## THE REQUEST
Write out the whole listing word for word.

----------

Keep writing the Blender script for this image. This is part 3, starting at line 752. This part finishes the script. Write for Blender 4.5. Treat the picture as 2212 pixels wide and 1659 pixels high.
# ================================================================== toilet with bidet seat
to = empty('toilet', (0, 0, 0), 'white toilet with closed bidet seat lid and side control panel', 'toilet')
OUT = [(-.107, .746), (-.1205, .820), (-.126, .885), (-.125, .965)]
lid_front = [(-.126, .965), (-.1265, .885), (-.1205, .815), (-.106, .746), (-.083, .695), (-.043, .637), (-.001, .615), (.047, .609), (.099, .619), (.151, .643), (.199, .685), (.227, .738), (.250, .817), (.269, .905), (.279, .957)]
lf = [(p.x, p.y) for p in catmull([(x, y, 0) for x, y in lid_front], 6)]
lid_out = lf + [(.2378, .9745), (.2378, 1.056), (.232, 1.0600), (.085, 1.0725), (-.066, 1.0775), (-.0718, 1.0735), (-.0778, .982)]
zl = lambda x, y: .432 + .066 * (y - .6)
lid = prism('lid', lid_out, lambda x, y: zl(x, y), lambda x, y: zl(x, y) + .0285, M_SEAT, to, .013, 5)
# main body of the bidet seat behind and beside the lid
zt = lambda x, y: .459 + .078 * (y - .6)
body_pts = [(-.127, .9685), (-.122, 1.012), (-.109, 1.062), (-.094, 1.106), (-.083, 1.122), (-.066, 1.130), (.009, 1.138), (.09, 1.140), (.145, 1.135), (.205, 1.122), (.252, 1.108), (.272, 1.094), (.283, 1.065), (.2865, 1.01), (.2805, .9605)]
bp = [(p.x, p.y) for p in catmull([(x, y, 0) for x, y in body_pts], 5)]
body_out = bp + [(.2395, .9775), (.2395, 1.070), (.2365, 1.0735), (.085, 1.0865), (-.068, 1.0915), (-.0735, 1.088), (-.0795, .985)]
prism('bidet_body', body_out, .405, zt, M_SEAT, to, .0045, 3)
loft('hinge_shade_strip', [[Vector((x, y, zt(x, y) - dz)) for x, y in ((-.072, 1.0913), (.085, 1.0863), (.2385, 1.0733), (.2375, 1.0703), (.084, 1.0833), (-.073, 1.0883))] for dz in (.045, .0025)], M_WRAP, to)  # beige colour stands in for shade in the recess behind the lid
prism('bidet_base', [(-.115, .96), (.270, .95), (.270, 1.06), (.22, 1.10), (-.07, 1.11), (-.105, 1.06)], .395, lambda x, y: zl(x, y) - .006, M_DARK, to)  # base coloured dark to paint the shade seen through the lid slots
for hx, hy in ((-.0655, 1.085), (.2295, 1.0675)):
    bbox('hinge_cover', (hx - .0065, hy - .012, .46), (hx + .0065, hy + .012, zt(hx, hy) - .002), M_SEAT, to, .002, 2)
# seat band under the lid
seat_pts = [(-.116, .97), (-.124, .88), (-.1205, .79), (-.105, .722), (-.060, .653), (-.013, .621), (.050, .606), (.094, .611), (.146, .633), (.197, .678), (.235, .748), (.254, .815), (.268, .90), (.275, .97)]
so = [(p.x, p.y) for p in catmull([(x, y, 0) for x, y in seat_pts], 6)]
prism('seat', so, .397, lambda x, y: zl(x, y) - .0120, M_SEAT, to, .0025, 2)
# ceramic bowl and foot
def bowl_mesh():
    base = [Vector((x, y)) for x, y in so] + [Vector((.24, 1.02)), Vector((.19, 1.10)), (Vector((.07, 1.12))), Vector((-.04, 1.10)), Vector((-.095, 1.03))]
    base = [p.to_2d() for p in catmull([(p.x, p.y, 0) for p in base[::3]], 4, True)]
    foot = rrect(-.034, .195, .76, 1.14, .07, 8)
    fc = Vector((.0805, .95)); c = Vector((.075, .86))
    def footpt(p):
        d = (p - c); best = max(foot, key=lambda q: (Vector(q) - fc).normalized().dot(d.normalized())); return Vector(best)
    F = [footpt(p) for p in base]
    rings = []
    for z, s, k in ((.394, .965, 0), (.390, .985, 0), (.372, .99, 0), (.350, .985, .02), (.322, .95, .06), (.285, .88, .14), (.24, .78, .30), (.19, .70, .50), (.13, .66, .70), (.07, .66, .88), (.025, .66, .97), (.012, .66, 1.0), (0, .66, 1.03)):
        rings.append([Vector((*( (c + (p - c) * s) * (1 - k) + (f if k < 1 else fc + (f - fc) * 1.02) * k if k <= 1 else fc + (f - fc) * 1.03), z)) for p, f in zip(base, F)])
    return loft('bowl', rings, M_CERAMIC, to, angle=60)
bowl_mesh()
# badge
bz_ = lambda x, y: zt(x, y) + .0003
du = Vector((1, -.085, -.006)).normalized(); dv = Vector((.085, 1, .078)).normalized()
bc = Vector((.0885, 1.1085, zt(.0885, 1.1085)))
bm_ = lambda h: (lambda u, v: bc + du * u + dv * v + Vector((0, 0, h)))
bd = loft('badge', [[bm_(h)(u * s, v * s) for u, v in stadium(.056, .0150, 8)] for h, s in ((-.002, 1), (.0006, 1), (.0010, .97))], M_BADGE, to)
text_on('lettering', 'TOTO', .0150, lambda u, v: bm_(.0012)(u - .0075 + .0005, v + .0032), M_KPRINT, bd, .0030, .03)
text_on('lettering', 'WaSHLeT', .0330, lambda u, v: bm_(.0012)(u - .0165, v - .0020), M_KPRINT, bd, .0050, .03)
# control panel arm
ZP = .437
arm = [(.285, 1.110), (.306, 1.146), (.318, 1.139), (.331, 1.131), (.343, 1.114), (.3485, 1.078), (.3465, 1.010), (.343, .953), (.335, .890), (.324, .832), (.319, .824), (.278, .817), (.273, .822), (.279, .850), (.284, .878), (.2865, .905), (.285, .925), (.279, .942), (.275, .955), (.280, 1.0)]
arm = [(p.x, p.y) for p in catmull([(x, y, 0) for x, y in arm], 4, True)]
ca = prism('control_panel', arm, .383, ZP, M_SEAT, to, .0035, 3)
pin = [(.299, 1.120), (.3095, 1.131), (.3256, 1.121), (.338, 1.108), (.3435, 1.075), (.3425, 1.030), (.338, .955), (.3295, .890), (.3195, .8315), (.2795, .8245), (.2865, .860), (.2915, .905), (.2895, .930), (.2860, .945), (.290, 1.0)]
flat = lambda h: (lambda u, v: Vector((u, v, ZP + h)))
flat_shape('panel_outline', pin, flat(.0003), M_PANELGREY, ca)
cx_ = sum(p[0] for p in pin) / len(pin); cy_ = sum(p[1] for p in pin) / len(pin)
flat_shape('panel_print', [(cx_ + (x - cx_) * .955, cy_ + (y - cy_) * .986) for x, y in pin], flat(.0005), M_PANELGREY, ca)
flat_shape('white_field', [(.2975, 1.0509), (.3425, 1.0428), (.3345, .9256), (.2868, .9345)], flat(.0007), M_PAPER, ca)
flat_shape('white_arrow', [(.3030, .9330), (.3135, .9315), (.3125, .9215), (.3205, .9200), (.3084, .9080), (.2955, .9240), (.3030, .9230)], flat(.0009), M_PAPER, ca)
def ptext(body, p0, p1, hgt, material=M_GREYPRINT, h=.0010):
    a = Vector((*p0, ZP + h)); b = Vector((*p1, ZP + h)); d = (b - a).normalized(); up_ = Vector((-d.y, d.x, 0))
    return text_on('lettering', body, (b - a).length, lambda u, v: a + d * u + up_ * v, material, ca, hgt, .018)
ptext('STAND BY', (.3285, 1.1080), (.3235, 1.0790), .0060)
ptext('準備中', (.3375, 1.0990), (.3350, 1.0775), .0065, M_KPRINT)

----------

## OUTPUT BELOW
Keep writing the Blender script for this image. This is part 3, starting at line 752. This part finishes the script. Write for Blender 4.5. Treat the picture as 2212 pixels wide and 1659 pixels high.
# ================================================================== toilet with bidet seat
to = empty('toilet', (0, 0, 0), 'white toilet with closed bidet seat lid and side control panel', 'toilet')
OUT = [(-.107, .746), (-.1205, .820), (-.126, .885), (-.125, .965)]
lid_front = [(-.126, .965), (-.1265, .885), (-.1205, .815), (-.106, .746), (-.083, .695), (-.043, .637), (-.001, .615), (.047, .609), (.099, .619), (.151, .643), (.199, .685), (.227, .738), (.250, .817), (.269, .905), (.279, .957)]
lf = [(p.x, p.y) for p in catmull([(x, y, 0) for x, y in lid_front], 6)]
lid_out = lf + [(.2378, .9745), (.2378, 1.056), (.232, 1.0600), (.085, 1.0725), (-.066, 1.0775), (-.0718, 1.0735), (-.0778, .982)]
zl = lambda x, y: .432 + .066 * (y - .6)
lid = prism('lid', lid_out, lambda x, y: zl(x, y), lambda x, y: zl(x, y) + .0285, M_SEAT, to, .013, 5)
# main body of the bidet seat behind and beside the lid
zt = lambda x, y: .459 + .078 * (y - .6)
body_pts = [(-.127, .9685), (-.122, 1.012), (-.109, 1.062), (-.094, 1.106), (-.083, 1.122), (-.066, 1.130), (.009, 1.138), (.09, 1.140), (.145, 1.135), (.205, 1.122), (.252, 1.108), (.272, 1.094), (.283, 1.065), (.2865, 1.01), (.2805, .9605)]
bp = [(p.x, p.y) for p in catmull([(x, y, 0) for x, y in body_pts], 5)]
body_out = bp + [(.2395, .9775), (.2395, 1.070), (.2365, 1.0735), (.085, 1.0865), (-.068, 1.0915), (-.0735, 1.088), (-.0795, .985)]
prism('bidet_body', body_out, .405, zt, M_SEAT, to, .0045, 3)
loft('hinge_shade_strip', [[Vector((x, y, zt(x, y) - dz)) for x, y in ((-.072, 1.0913), (.085, 1.0863), (.2385, 1.0733), (.2375, 1.0703), (.084, 1.0833), (-.073, 1.0883))] for dz in (.045, .0025)], M_WRAP, to)  # beige colour stands in for shade in the recess behind the lid
prism('bidet_base', [(-.115, .96), (.270, .95), (.270, 1.06), (.22, 1.10), (-.07, 1.11), (-.105, 1.06)], .395, lambda x, y: zl(x, y) - .006, M_DARK, to)  # base coloured dark to paint the shade seen through the lid slots
for hx, hy in ((-.0655, 1.085), (.2295, 1.0675)):
    bbox('hinge_cover', (hx - .0065, hy - .012, .46), (hx + .0065, hy + .012, zt(hx, hy) - .002), M_SEAT, to, .002, 2)
# seat band under the lid
seat_pts = [(-.116, .97), (-.124, .88), (-.1205, .79), (-.105, .722), (-.060, .653), (-.013, .621), (.050, .606), (.094, .611), (.146, .633), (.197, .678), (.235, .748), (.254, .815), (.268, .90), (.275, .97)]
so = [(p.x, p.y) for p in catmull([(x, y, 0) for x, y in seat_pts], 6)]
prism('seat', so, .397, lambda x, y: zl(x, y) - .0120, M_SEAT, to, .0025, 2)
# ceramic bowl and foot
def bowl_mesh():
    base = [Vector((x, y)) for x, y in so] + [Vector((.24, 1.02)), Vector((.19, 1.10)), (Vector((.07, 1.12))), Vector((-.04, 1.10)), Vector((-.095, 1.03))]
    base = [p.to_2d() for p in catmull([(p.x, p.y, 0) for p in base[::3]], 4, True)]
    foot = rrect(-.034, .195, .76, 1.14, .07, 8)
    fc = Vector((.0805, .95)); c = Vector((.075, .86))
    def footpt(p):
        d = (p - c); best = max(foot, key=lambda q: (Vector(q) - fc).normalized().dot(d.normalized())); return Vector(best)
    F = [footpt(p) for p in base]
    rings = []
    for z, s, k in ((.394, .965, 0), (.390, .985, 0), (.372, .99, 0), (.350, .985, .02), (.322, .95, .06), (.285, .88, .14), (.24, .78, .30), (.19, .70, .50), (.13, .66, .70), (.07, .66, .88), (.025, .66, .97), (.012, .66, 1.0), (0, .66, 1.03)):
        rings.append([Vector((*( (c + (p - c) * s) * (1 - k) + (f if k < 1 else fc + (f - fc) * 1.02) * k if k <= 1 else fc + (f - fc) * 1.03), z)) for p, f in zip(base, F)])
    return loft('bowl', rings, M_CERAMIC, to, angle=60)
bowl_mesh()
# badge
bz_ = lambda x, y: zt(x, y) + .0003
du = Vector((1, -.085, -.006)).normalized(); dv = Vector((.085, 1, .078)).normalized()
bc = Vector((.0885, 1.1085, zt(.0885, 1.1085)))
bm_ = lambda h: (lambda u, v: bc + du * u + dv * v + Vector((0, 0, h)))
bd = loft('badge', [[bm_(h)(u * s, v * s) for u, v in stadium(.056, .0150, 8)] for h, s in ((-.002, 1), (.0006, 1), (.0010, .97))], M_BADGE, to)
text_on('lettering', 'TOTO', .0150, lambda u, v: bm_(.0012)(u - .0075 + .0005, v + .0032), M_KPRINT, bd, .0030, .03)
text_on('lettering', 'WaSHLeT', .0330, lambda u, v: bm_(.0012)(u - .0165, v - .0020), M_KPRINT, bd, .0050, .03)
# control panel arm
ZP = .437
arm = [(.285, 1.110), (.306, 1.146), (.318, 1.139), (.331, 1.131), (.343, 1.114), (.3485, 1.078), (.3465, 1.010), (.343, .953), (.335, .890), (.324, .832), (.319, .824), (.278, .817), (.273, .822), (.279, .850), (.284, .878), (.2865, .905), (.285, .925), (.279, .942), (.275, .955), (.280, 1.0)]
arm = [(p.x, p.y) for p in catmull([(x, y, 0) for x, y in arm], 4, True)]
ca = prism('control_panel', arm, .383, ZP, M_SEAT, to, .0035, 3)
pin = [(.299, 1.120), (.3095, 1.131), (.3256, 1.121), (.338, 1.108), (.3435, 1.075), (.3425, 1.030), (.338, .955), (.3295, .890), (.3195, .8315), (.2795, .8245), (.2865, .860), (.2915, .905), (.2895, .930), (.2860, .945), (.290, 1.0)]
flat = lambda h: (lambda u, v: Vector((u, v, ZP + h)))
flat_shape('panel_outline', pin, flat(.0003), M_PANELGREY, ca)
cx_ = sum(p[0] for p in pin) / len(pin); cy_ = sum(p[1] for p in pin) / len(pin)
flat_shape('panel_print', [(cx_ + (x - cx_) * .955, cy_ + (y - cy_) * .986) for x, y in pin], flat(.0005), M_PANELGREY, ca)
flat_shape('white_field', [(.2975, 1.0509), (.3425, 1.0428), (.3345, .9256), (.2868, .9345)], flat(.0007), M_PAPER, ca)
flat_shape('white_arrow', [(.3030, .9330), (.3135, .9315), (.3125, .9215), (.3205, .9200), (.3084, .9080), (.2955, .9240), (.3030, .9230)], flat(.0009), M_PAPER, ca)
def ptext(body, p0, p1, hgt, material=M_GREYPRINT, h=.0010):
    a = Vector((*p0, ZP + h)); b = Vector((*p1, ZP + h)); d = (b - a).normalized(); up_ = Vector((-d.y, d.x, 0))
    return text_on('lettering', body, (b - a).length, lambda u, v: a + d * u + up_ * v, material, ca, hgt, .018)
ptext('STAND BY', (.3285, 1.1080), (.3235, 1.0790), .0060)
ptext('準備中', (.3375, 1.0990), (.3350, 1.0775), .0065, M_KPRINT)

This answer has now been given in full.